• _Objective_: Every entry must be duplicated precisely as written.
◆ ◆ ◆
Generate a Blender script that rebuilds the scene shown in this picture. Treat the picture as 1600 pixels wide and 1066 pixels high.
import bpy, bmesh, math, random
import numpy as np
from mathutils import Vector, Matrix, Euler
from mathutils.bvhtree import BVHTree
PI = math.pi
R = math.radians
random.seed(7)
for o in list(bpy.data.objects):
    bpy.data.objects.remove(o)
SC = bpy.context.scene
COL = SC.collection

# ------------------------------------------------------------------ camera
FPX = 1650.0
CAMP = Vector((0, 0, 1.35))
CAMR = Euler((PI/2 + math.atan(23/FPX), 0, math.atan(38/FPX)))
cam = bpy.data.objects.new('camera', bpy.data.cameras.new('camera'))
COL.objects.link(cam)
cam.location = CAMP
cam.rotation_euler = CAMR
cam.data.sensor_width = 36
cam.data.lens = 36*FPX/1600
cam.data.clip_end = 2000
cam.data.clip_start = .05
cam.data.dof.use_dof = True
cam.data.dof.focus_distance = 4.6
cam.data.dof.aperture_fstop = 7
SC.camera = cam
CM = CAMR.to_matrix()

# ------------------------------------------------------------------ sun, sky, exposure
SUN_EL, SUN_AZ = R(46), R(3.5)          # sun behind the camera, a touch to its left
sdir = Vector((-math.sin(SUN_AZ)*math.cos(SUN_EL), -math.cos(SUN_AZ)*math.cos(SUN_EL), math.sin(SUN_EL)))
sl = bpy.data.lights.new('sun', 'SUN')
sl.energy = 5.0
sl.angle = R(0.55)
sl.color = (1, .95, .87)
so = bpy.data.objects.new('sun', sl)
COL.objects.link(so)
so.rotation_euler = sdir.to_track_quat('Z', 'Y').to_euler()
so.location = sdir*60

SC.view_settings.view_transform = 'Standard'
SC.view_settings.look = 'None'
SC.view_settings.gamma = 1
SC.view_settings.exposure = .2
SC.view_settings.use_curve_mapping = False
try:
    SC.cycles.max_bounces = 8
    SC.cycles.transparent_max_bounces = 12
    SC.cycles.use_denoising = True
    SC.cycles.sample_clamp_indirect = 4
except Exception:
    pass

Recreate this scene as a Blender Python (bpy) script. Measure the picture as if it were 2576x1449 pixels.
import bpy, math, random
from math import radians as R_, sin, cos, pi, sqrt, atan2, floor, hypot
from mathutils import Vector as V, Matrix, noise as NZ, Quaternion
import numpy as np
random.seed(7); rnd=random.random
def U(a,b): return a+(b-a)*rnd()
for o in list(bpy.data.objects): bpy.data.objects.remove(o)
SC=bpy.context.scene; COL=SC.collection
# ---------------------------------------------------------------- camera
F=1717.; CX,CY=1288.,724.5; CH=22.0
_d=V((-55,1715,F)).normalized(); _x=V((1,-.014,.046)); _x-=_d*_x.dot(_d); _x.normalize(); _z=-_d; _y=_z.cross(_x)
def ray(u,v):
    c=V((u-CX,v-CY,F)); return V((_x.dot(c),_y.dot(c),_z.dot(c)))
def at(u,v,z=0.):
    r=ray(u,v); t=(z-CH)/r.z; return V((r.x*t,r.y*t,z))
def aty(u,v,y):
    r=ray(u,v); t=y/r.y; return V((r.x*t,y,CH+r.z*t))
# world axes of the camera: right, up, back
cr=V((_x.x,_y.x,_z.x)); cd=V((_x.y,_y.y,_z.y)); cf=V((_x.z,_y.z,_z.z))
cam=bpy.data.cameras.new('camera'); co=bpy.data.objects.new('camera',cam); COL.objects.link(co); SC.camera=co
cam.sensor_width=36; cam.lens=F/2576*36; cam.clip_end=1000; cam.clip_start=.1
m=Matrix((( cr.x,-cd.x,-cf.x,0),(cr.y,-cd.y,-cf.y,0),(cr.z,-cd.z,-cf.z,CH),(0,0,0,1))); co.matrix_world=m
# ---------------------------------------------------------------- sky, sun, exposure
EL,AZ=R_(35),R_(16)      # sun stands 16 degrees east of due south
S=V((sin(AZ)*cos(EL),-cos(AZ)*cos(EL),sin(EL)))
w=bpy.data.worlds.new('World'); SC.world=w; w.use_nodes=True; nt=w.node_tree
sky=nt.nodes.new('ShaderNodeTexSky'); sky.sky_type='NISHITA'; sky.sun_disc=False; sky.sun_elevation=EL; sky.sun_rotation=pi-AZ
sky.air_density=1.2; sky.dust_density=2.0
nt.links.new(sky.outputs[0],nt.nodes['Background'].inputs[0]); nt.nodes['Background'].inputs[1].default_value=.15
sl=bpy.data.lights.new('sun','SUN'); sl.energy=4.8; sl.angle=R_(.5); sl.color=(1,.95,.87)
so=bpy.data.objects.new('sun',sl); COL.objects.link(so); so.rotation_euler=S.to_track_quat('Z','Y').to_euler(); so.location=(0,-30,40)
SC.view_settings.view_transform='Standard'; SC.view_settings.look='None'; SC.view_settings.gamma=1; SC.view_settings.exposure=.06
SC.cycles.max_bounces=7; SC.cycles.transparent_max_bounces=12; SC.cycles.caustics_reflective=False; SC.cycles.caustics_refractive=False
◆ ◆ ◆
• _Worked solution_:
Generate a Blender script that rebuilds the scene shown in this picture. Treat the picture as 1600 pixels wide and 1066 pixels high.
import bpy, bmesh, math, random
import numpy as np
from mathutils import Vector, Matrix, Euler
from mathutils.bvhtree import BVHTree
PI = math.pi
R = math.radians
random.seed(7)
for o in list(bpy.data.objects):
    bpy.data.objects.remove(o)
SC = bpy.context.scene
COL = SC.collection

# ------------------------------------------------------------------ camera
FPX = 1650.0
CAMP = Vector((0, 0, 1.35))
CAMR = Euler((PI/2 + math.atan(23/FPX), 0, math.atan(38/FPX)))
cam = bpy.data.objects.new('camera', bpy.data.cameras.new('camera'))
COL.objects.link(cam)
cam.location = CAMP
cam.rotation_euler = CAMR
cam.data.sensor_width = 36
cam.data.lens = 36*FPX/1600
cam.data.clip_end = 2000
cam.data.clip_start = .05
cam.data.dof.use_dof = True
cam.data.dof.focus_distance = 4.6
cam.data.dof.aperture_fstop = 7
SC.camera = cam
CM = CAMR.to_matrix()

# ------------------------------------------------------------------ sun, sky, exposure
SUN_EL, SUN_AZ = R(46), R(3.5)          # sun behind the camera, a touch to its left
sdir = Vector((-math.sin(SUN_AZ)*math.cos(SUN_EL), -math.cos(SUN_AZ)*math.cos(SUN_EL), math.sin(SUN_EL)))
sl = bpy.data.lights.new('sun', 'SUN')
sl.energy = 5.0
sl.angle = R(0.55)
sl.color = (1, .95, .87)
so = bpy.data.objects.new('sun', sl)
COL.objects.link(so)
so.rotation_euler = sdir.to_track_quat('Z', 'Y').to_euler()
so.location = sdir*60

SC.view_settings.view_transform = 'Standard'
SC.view_settings.look = 'None'
SC.view_settings.gamma = 1
SC.view_settings.exposure = .2
SC.view_settings.use_curve_mapping = False
try:
    SC.cycles.max_bounces = 8
    SC.cycles.transparent_max_bounces = 12
    SC.cycles.use_denoising = True
    SC.cycles.sample_clamp_indirect = 4
except Exception:
    pass

Recreate this scene as a Blender Python (bpy) script. Measure the picture as if it were 2576x1449 pixels.
import bpy, math, random
from math import radians as R_, sin, cos, pi, sqrt, atan2, floor, hypot
from mathutils import Vector as V, Matrix, noise as NZ, Quaternion
import numpy as np
random.seed(7); rnd=random.random
def U(a,b): return a+(b-a)*rnd()
for o in list(bpy.data.objects): bpy.data.objects.remove(o)
SC=bpy.context.scene; COL=SC.collection
# ---------------------------------------------------------------- camera
F=1717.; CX,CY=1288.,724.5; CH=22.0
_d=V((-55,1715,F)).normalized(); _x=V((1,-.014,.046)); _x-=_d*_x.dot(_d); _x.normalize(); _z=-_d; _y=_z.cross(_x)
def ray(u,v):
    c=V((u-CX,v-CY,F)); return V((_x.dot(c),_y.dot(c),_z.dot(c)))
def at(u,v,z=0.):
    r=ray(u,v); t=(z-CH)/r.z; return V((r.x*t,r.y*t,z))
def aty(u,v,y):
    r=ray(u,v); t=y/r.y; return V((r.x*t,y,CH+r.z*t))
# world axes of the camera: right, up, back
cr=V((_x.x,_y.x,_z.x)); cd=V((_x.y,_y.y,_z.y)); cf=V((_x.z,_y.z,_z.z))
cam=bpy.data.cameras.new('camera'); co=bpy.data.objects.new('camera',cam); COL.objects.link(co); SC.camera=co
cam.sensor_width=36; cam.lens=F/2576*36; cam.clip_end=1000; cam.clip_start=.1
m=Matrix((( cr.x,-cd.x,-cf.x,0),(cr.y,-cd.y,-cf.y,0),(cr.z,-cd.z,-cf.z,CH),(0,0,0,1))); co.matrix_world=m
# ---------------------------------------------------------------- sky, sun, exposure
EL,AZ=R_(35),R_(16)      # sun stands 16 degrees east of due south
S=V((sin(AZ)*cos(EL),-cos(AZ)*cos(EL),sin(EL)))
w=bpy.data.worlds.new('World'); SC.world=w; w.use_nodes=True; nt=w.node_tree
sky=nt.nodes.new('ShaderNodeTexSky'); sky.sky_type='NISHITA'; sky.sun_disc=False; sky.sun_elevation=EL; sky.sun_rotation=pi-AZ
sky.air_density=1.2; sky.dust_density=2.0
nt.links.new(sky.outputs[0],nt.nodes['Background'].inputs[0]); nt.nodes['Background'].inputs[1].default_value=.15
sl=bpy.data.lights.new('sun','SUN'); sl.energy=4.8; sl.angle=R_(.5); sl.color=(1,.95,.87)
so=bpy.data.objects.new('sun',sl); COL.objects.link(so); so.rotation_euler=S.to_track_quat('Z','Y').to_euler(); so.location=(0,-30,40)
SC.view_settings.view_transform='Standard'; SC.view_settings.look='None'; SC.view_settings.gamma=1; SC.view_settings.exposure=.06
SC.cycles.max_bounces=7; SC.cycles.transparent_max_bounces=12; SC.cycles.caustics_reflective=False; SC.cycles.caustics_refractive=False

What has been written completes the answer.